The best money-saver products also get more efficient the more embedded they are in an organization. For example, a product such as Zendesk becomes more useful as a company trains its team to use it efficiently and invests in integrations. Your competition, other cost-savers, are going to sell against you by making themselves seem cheaper than you, and with advantages that compound over time you’ll come out ahead in a potential cost/benefit analysis.

Money Makers: This will make a bunch of money

Some lucky products are geared towards making money. The narrative of helping your buyer make a bunch of money is a great one, because it’s the best way to make sure that your champion gets a fast raise or a fat bonus. This is why many products in the sales efficiency or marketing space sell so well (Gong, Mailchimp, Facebook Ads) – they can be absolute faucets of cash. It’s easy to draw a direct line from your sales team spending 10% less time qualifying or generating 15% more leads.

The market gives outsized rewards to high growth, and making money is exciting because there is no amount of money cost cutting that will create hypergrowth. Money-saver products drive practical minivans and are in bed by 10 with a warm glass of milk; money-_maker_ products listen to loud music and drink expensive vodka in the back of a limo.

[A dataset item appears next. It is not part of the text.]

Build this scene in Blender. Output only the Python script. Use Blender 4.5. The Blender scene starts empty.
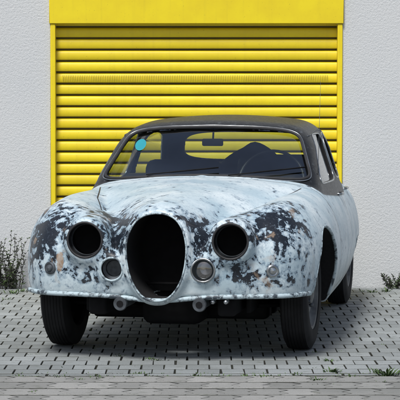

The best way to harness this powerful narrative is to rebaseline your buyer’s revenue. Put simply, if your buyer was previously generating $10M / year in revenue and now generate $12M, you’ve rebaselined the expectations and financial projections of their entire company in terms. Good luck convincing someone to churn at this point; these customers will fight to keep you installed. An even more beautiful part of rebaselining revenue is that most businesses track their revenues even better than their costs, so you don’t necessarily need to do that great a job of reporting the money that you’re making

To rebaseline a customer’s revenue:

  • Find a place where your product can definitively expand your customer’s revenue
  • Double down on this use-case, polishing all of the corners of it to streamline the revenue creation stream. The key here is focus –
  • Generate use-cases and testimonials that reinforce the value – help new prospective buyers
  • Rinse, and repeat: find more use-cases that expand revenue, or deepen existing revenue-enhancing functionality.

You can see this plan in action with a product like Mailchimp. Mailchimp realized that newsletters were strong revenue channels, and poured significant effort into making sure that their offering here was amazing. This drove word of mouth and social proof, allowing them to expand. They then used this growth to expand to adjacent areas – social, landing pages, and transactional messages – allowing them to establish a revenue enhancing flywheel. For each of these new use-cases, you’ve increased your customer’s expectations, making your product successively stickier. Your buyer can only ever replace you with a product that meets or exceeds all current use-cases – their business projections assume it!

This last step is key, and why some revenue-expanding products can be so valuable – they scale forever. The beauty of revenue expansion is that it can go forever – you can only drive costs to $0 and productivity has diminishing returns, but revenue generation is forever.

Takeaways

We hope that this breakdown of common product narratives has been helpful. The key is to know and focus on the central narrative of your product – don’t get distracted by what works for a different core story. Happy building and selling!